Directions for this task ▸ Output a verbatim copy of the data, cut off after the line that contains "P.dk(P.r(1558, 1600, 28, 46, 4), .8);".

Dataset extract ▸
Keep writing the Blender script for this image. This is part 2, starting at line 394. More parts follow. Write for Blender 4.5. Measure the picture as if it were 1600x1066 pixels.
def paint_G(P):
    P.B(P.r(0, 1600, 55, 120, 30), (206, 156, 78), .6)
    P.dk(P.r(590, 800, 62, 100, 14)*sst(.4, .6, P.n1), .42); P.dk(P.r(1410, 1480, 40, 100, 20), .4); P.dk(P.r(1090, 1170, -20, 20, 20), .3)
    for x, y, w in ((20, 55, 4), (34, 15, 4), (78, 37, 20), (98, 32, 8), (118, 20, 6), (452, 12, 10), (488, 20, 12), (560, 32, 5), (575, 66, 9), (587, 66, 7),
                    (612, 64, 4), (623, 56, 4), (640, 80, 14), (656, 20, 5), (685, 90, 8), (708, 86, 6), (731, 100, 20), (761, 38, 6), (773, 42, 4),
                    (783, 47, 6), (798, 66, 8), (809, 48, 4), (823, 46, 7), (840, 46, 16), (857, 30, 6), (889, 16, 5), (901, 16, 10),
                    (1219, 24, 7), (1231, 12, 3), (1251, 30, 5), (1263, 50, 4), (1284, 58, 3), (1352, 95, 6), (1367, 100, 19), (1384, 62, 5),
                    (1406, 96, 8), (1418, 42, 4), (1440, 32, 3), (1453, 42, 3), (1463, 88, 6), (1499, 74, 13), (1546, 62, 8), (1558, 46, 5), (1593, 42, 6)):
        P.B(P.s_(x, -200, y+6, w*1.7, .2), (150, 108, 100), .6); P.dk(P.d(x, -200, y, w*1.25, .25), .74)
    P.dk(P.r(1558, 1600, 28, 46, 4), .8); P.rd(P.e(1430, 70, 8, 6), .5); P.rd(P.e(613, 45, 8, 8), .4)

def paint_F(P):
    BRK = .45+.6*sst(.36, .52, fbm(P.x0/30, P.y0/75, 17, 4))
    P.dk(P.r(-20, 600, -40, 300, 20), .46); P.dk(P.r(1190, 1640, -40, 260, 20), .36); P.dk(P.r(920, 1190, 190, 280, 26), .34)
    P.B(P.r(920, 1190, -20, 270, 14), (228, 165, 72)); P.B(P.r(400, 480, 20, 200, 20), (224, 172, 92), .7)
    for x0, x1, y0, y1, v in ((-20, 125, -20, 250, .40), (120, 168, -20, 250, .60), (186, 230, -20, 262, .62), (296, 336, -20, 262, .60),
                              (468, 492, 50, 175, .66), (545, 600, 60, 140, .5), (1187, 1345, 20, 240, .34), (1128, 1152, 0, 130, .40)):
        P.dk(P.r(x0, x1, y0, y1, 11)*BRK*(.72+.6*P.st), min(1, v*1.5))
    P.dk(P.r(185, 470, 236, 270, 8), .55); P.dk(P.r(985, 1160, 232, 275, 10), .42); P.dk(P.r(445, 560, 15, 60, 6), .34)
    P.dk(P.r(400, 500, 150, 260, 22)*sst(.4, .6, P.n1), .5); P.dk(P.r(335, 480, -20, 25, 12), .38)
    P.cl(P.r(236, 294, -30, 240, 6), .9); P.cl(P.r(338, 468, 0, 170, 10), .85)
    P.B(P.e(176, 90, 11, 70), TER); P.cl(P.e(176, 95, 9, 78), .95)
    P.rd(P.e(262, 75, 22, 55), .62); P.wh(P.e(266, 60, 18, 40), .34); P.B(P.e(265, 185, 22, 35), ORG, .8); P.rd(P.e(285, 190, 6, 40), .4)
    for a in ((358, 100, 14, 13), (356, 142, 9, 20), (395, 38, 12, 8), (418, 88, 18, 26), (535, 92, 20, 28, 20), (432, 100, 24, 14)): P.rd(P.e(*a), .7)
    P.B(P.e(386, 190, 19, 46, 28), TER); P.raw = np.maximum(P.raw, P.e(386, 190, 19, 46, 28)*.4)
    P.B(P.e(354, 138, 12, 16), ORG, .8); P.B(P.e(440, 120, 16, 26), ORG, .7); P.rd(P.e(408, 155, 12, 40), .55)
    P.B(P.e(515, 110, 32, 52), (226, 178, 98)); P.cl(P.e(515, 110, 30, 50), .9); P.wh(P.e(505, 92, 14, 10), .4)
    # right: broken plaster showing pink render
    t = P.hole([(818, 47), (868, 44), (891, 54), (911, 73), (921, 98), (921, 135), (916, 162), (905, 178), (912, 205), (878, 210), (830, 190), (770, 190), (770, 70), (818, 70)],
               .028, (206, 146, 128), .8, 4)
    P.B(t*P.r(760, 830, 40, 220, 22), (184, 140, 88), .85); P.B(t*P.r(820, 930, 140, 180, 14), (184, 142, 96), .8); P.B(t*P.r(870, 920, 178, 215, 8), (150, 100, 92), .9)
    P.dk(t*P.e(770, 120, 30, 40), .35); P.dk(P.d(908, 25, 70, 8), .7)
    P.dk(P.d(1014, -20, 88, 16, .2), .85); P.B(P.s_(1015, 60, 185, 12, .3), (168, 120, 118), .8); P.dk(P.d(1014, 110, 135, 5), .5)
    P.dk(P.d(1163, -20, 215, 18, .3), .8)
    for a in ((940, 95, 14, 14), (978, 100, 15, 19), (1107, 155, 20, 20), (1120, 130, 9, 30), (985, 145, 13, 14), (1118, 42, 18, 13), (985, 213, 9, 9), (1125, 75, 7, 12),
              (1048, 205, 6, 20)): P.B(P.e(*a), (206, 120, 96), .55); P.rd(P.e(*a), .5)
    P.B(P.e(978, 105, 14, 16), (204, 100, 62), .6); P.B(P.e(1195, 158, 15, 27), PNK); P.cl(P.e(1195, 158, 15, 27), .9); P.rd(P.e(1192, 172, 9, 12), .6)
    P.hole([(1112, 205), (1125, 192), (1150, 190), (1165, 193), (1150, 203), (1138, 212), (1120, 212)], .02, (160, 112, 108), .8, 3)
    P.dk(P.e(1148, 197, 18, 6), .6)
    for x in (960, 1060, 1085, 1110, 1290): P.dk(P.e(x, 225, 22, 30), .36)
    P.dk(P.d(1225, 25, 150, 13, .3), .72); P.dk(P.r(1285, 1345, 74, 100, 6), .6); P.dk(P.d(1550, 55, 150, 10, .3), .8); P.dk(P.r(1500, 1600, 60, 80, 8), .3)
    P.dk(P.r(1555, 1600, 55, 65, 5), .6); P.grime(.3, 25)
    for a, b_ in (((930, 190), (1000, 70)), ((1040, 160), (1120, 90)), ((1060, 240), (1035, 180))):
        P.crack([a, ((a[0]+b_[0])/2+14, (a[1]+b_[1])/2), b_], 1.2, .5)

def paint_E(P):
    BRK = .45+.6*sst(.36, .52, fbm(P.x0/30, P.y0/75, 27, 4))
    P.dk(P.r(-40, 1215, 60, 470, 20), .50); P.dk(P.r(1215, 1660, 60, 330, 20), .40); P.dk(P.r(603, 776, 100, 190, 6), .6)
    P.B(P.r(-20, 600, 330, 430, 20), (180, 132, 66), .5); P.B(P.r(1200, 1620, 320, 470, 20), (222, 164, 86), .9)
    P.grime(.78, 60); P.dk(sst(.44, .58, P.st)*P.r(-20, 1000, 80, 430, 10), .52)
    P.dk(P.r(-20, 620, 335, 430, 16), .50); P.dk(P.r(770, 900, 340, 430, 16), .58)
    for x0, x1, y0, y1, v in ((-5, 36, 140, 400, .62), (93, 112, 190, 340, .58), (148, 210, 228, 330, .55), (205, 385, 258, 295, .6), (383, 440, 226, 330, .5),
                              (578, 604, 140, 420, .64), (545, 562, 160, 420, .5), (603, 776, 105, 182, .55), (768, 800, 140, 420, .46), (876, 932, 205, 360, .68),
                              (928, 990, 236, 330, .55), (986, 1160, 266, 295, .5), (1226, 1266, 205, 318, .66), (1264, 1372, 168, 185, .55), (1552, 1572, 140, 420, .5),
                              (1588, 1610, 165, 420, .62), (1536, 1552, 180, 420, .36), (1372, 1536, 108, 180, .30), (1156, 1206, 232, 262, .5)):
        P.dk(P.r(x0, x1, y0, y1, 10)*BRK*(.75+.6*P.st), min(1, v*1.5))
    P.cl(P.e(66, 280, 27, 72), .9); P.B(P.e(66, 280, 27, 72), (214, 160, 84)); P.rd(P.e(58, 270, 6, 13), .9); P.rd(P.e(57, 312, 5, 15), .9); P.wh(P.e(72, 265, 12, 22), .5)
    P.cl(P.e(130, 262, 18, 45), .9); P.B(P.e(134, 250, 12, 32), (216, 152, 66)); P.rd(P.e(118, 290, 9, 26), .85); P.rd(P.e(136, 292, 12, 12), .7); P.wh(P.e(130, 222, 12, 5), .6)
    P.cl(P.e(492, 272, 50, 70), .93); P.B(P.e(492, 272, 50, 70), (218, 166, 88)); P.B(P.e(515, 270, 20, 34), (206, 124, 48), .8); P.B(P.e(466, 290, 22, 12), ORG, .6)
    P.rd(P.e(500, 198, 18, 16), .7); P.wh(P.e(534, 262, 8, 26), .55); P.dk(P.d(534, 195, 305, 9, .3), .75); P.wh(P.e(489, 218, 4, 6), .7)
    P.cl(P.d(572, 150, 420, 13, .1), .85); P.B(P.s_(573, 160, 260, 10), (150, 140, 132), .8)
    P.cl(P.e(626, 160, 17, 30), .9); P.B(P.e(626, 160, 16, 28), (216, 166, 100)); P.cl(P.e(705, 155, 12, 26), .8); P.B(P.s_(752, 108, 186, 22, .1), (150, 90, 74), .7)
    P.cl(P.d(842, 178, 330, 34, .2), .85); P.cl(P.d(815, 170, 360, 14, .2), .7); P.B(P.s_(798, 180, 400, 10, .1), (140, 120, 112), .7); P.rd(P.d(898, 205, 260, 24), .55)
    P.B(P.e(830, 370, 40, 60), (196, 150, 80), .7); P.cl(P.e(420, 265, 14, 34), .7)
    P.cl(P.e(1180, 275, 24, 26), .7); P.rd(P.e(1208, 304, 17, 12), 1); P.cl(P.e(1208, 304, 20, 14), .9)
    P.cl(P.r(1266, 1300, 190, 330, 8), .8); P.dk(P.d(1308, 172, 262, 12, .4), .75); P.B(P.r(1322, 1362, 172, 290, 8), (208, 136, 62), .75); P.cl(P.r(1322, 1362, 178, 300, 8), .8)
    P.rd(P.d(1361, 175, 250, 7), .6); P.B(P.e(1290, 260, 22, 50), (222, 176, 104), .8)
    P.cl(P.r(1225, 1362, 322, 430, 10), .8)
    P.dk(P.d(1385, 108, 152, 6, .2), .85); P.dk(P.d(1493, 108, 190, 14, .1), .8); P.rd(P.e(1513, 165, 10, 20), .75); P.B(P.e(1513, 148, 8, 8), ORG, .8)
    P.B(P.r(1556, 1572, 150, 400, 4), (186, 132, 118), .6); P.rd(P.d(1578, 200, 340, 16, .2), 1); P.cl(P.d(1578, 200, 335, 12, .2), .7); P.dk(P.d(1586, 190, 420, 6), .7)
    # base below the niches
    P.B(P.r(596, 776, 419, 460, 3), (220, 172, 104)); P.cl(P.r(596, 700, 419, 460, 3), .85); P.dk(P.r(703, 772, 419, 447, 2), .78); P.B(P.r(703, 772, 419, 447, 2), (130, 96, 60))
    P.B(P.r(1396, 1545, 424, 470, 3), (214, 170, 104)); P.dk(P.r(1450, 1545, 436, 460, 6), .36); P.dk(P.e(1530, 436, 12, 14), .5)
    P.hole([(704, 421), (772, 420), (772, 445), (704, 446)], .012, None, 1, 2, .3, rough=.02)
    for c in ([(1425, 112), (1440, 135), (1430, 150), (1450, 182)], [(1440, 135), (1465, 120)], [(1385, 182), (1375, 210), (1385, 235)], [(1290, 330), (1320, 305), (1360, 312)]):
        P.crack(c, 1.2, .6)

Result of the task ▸
Keep writing the Blender script for this image. This is part 2, starting at line 394. More parts follow. Write for Blender 4.5. Measure the picture as if it were 1600x1066 pixels.
def paint_G(P):
    P.B(P.r(0, 1600, 55, 120, 30), (206, 156, 78), .6)
    P.dk(P.r(590, 800, 62, 100, 14)*sst(.4, .6, P.n1), .42); P.dk(P.r(1410, 1480, 40, 100, 20), .4); P.dk(P.r(1090, 1170, -20, 20, 20), .3)
    for x, y, w in ((20, 55, 4), (34, 15, 4), (78, 37, 20), (98, 32, 8), (118, 20, 6), (452, 12, 10), (488, 20, 12), (560, 32, 5), (575, 66, 9), (587, 66, 7),
                    (612, 64, 4), (623, 56, 4), (640, 80, 14), (656, 20, 5), (685, 90, 8), (708, 86, 6), (731, 100, 20), (761, 38, 6), (773, 42, 4),
                    (783, 47, 6), (798, 66, 8), (809, 48, 4), (823, 46, 7), (840, 46, 16), (857, 30, 6), (889, 16, 5), (901, 16, 10),
                    (1219, 24, 7), (1231, 12, 3), (1251, 30, 5), (1263, 50, 4), (1284, 58, 3), (1352, 95, 6), (1367, 100, 19), (1384, 62, 5),
                    (1406, 96, 8), (1418, 42, 4), (1440, 32, 3), (1453, 42, 3), (1463, 88, 6), (1499, 74, 13), (1546, 62, 8), (1558, 46, 5), (1593, 42, 6)):
        P.B(P.s_(x, -200, y+6, w*1.7, .2), (150, 108, 100), .6); P.dk(P.d(x, -200, y, w*1.25, .25), .74)
    P.dk(P.r(1558, 1600, 28, 46, 4), .8); P.rd(P.e(1430, 70, 8, 6), .5); P.rd(P.e(613, 45, 8, 8), .4)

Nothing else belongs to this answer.